AN: Do you know that she works with an 8×10? I was stunned when I found that out. We’ve actually become good friends, she and her husband and my wife and I. There are a lot of other younger people, right now I am trying to remember the name of one who’s in her 20s, I think she is from Philadelphia. There are so many people who are really good. True, some of them are not all that original but it gives me pleasure just to see new things. Any art form doesn’t die, even with Picasso. People have gone on to make great art after him. Do remind me of Picasso! He was a great artist and a lousy human being. [Laughs]
AC: What piece of writing, art or music has most influenced your life?
AN: I have always said, thank heavens that not one piece of art or one piece of music has influenced me. If I was influenced only by Mondrian or only by Strand only by anybody I would then become only an imitator of Strand or Ansel Adams, who was a good friend, or any of these people…I was influenced by quite a number of people. Then, as I explained before, with the advice to young photographers — really try to find out what you love to do and try to stick with it. In the very beginning, I made a mistake, when I was asked to do my first photograph for Harper’s Bazaar – and they asked me because they liked the work they’d seen of mine when I was quite young – and I made the mistake of trying to imitate the work of one of their photographers. I did very careful lighting, very sharp and all of that. It was back in 1942. It wasn’t a total failure but it wasn’t one of my best photographs. So I am thankful that not one person influences me so strongly that I only follow that one person or that one group of people.
As far as music is concerned I am all over the lot. I love it. I love classical music; I love jazz and all that sort of thing, anything that has any soul in it. Stravinsky particularly of course — I did a whole book on Stravinsky — it was badly printed, I hope you take that into consideration. They broke every agreement we had. We decided not to sue because we would spend the rest of our life trying to sue because the original publisher with whom we signed the agreement sold out to another big publisher who had more lawyers than God. We are hoping to have it redone properly one day.
AC: What kind of technical advice can you offer?
AN: We are moving into the digital age. Thank heavens most of the kids that come out of the schools are pretty well trained. They ought to really know a bit about the past because then they would have an idea of what real quality is. At this point, you can’t get the quality you had in the past. I have to think always about archival ness. A lot of the stuff coming out of the digital workshops are not archivally permanent. So I try to keep up with all the information in that.
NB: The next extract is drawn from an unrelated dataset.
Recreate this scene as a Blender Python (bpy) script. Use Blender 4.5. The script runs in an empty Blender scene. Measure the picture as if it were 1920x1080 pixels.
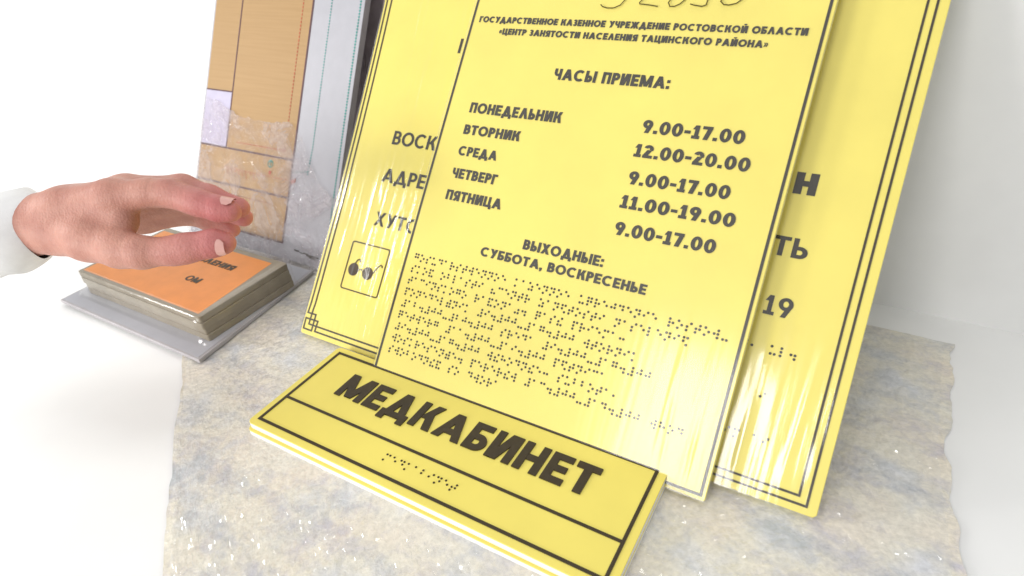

The problem is, too many of the magazines cater to amateurs and forget about the fact that if any of the become really good artists that a lot of the art dealers and particularly museums are very suspicious about where these prints came from, how long they will last and all that sort of thing. I have been in photography for 67 years and some of the pictures I did in that first year, are archivally permanent. A lot of them are mounted on the wrong thing, but I won’t go into all the details. In terms of archival quality, a lot of the things they worry about are not true, but a lot of the things they worry about are absolutely true. You have to know your craft. I have never known a good artist whether painter, or photographer or what have you who didn’t know their craft.
AC: Is there anything else you’d like people to know about you?
AN: It’s nice to be recognized, to get awards — honorary doctorates and all those things. You have to keep your feet on the ground. There are a number, not many, but a number of well-known photographers who let it go to their head. Then their work begins to suffer. Honestly, they begin to think anything they do is good. You have to be self critical, and you have to listen to your inner honest person. I always say, I have never known a real artist who’s ever retired or played golf. It is like you have to go to the bathroom. You just can’t help yourself. You just love to do it. Everybody I have ever known or read about who was really a great artist has worked until they dropped dead. I think that is the way it is.